No wonder the NBA and its national TV partners are salivating over potential TV ratings for Victor Wembanyama.
The young San Antonio Spurs rookie’s debut garnered the second-biggest television audience ever for a Summer League game on Friday night.
ESPN’s coverage of Wembanyama’s game against the Charlotte Hornets in Las Vegas averaged 1,386,000 viewers, peaking at 1,632,000.
That ranks second only to the 1,641,000 viewers for Zion Williamson’s Summer League debut in 2019.
But Williamson had a year of U.S. media hype under his belt after his freshman year at Duke University.
The 19-year Wembanyama, on the other hand, spent last year playing in France before being selected No. 1 overall in the 2023 NBA Draft.
Wembanyama helped drive the most-watched opening weekend ever for the NBA Summer League, with the 12 games averaging 456,000 viewers across ESPN platforms.
The rise of Wembanyama comes at the right time for the NBA.
American stars such as LeBron James and Steph Curry are entering the twilight of their careers.

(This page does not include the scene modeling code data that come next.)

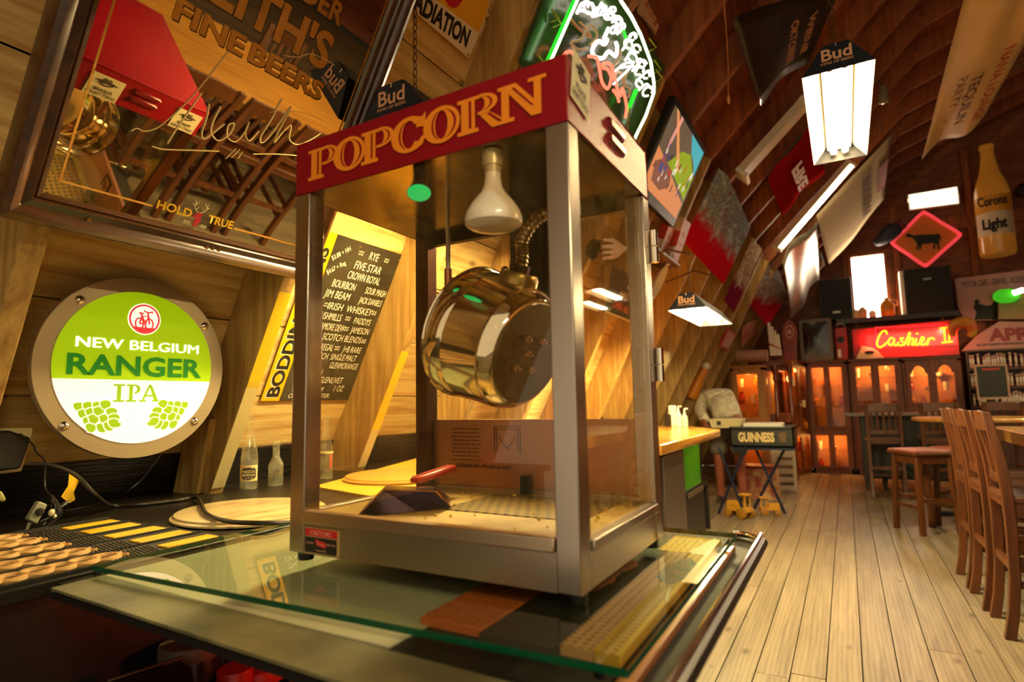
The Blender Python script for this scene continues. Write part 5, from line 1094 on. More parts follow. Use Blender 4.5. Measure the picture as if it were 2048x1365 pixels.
# ---- display cabinets with lamps inside
M_CGLASS = glass('cabinet_glass', '#fff4e0', .03, '#a07040'); M_WARMBACK = mat('cabinet_lining', '#b8742c', .6)
M_GW = glass('glassware', '#f4e8cc', .35, '#f0d8a0', gloss=1.6); M_GWA = mat('amber_glass', '#c87818', .15, coat=.6); M_GWR = mat('red_glass', '#a82410', .15, coat=.6); M_GWW = mat('pale_china', '#e8d8b8', .3)
PROTO = {}
def ware_proto(kind, m, prof):
    t = E(kind, '', 'glassware'); g = G(); g.lathe(prof, (0, 0, 0), n=12, cap=False); g.build('ware_body', m, t, top=(0, 0, 0)); PROTO[kind] = [t, False]; return t
for kind, m, prof in (('wine_goblet', M_GW, [(.03, 0), (.028, .003), (.004, .006), (.004, .06), (.03, .085), (.035, .12), (.03, .15)]), ('beer_tumbler', M_GWW, [(.028, 0), (.03, .002), (.036, .12), (.034, .12), (.027, .005), (0, .005)]),
                      ('amber_decanter', M_GWA, [(.035, 0), (.045, .01), (.045, .09), (.015, .12), (.013, .17), (.02, .175), (0, .176)]), ('red_vase', M_GWR, [(.03, 0), (.045, .05), (.03, .1), (.02, .12), (.03, .14), (0, .139)]), ('china_bowl', M_GWW, [(.022, 0), (.036, .03), (.05, .055), (.047, .055), (.03, .02), (0, .015)])):
    ware_proto(kind, m, prof)
WN = {'wine_goblet': 'clear wine goblet', 'beer_tumbler': 'pale tumbler', 'amber_decanter': 'amber decanter', 'red_vase': 'dark red vase', 'china_bowl': 'pale china bowl'}
def ware(kind, loc, where, rr):
    t, used = PROTO[kind]; l = WN[kind]+' on a lit shelf of '+where
    if not used: o = t; o.location = loc; PROTO[kind][1] = True
    else: o = dup(t, loc, rr.random()*6, sc=rr.uniform(.85, 1.15))
    o['label'] = l; o['category'] = 'glassware'; o['group'] = WN[kind]+'s in '+where; return o
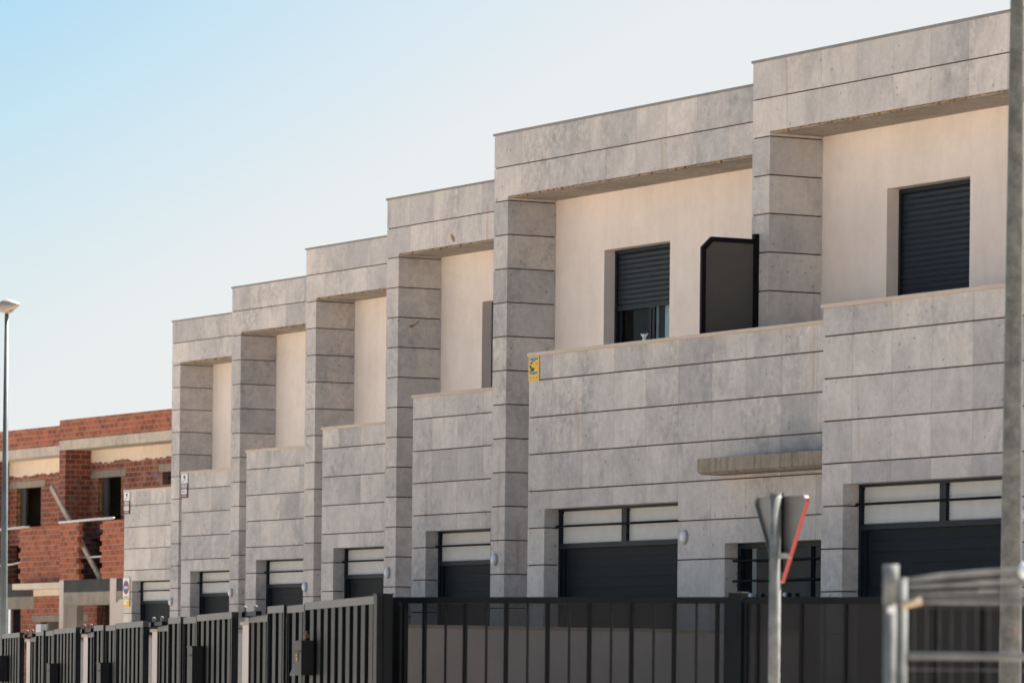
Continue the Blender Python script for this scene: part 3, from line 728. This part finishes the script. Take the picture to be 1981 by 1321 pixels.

The increasingly global league (think Serbian NBA champion Nikola Jokic of the Denver Nuggets) is poised to tip off billion-dollar media rights negotiations with The Walt Disney Co.’s ESPN and Warner Bros Discovery Sports’ TNT.
If those two incumbent media partners can’t renew their deal during an exclusive negotiating period, then Commissioner Adam Silver’s NBA could throw open the bidding to deep-pocketed tech giants like Amazon Prime Video, Apple, and Google/YouTube.
Either way, expect the NBA to split off a separate streaming package ala the NFL’s “Thursday Night Football” deal with Amazon.
Just like the rise of Houston Rockets center Yao Ming helped open the Chinese market to the NBA, Wembanyama could help popularize pro hoops in France, a country of 68 million people.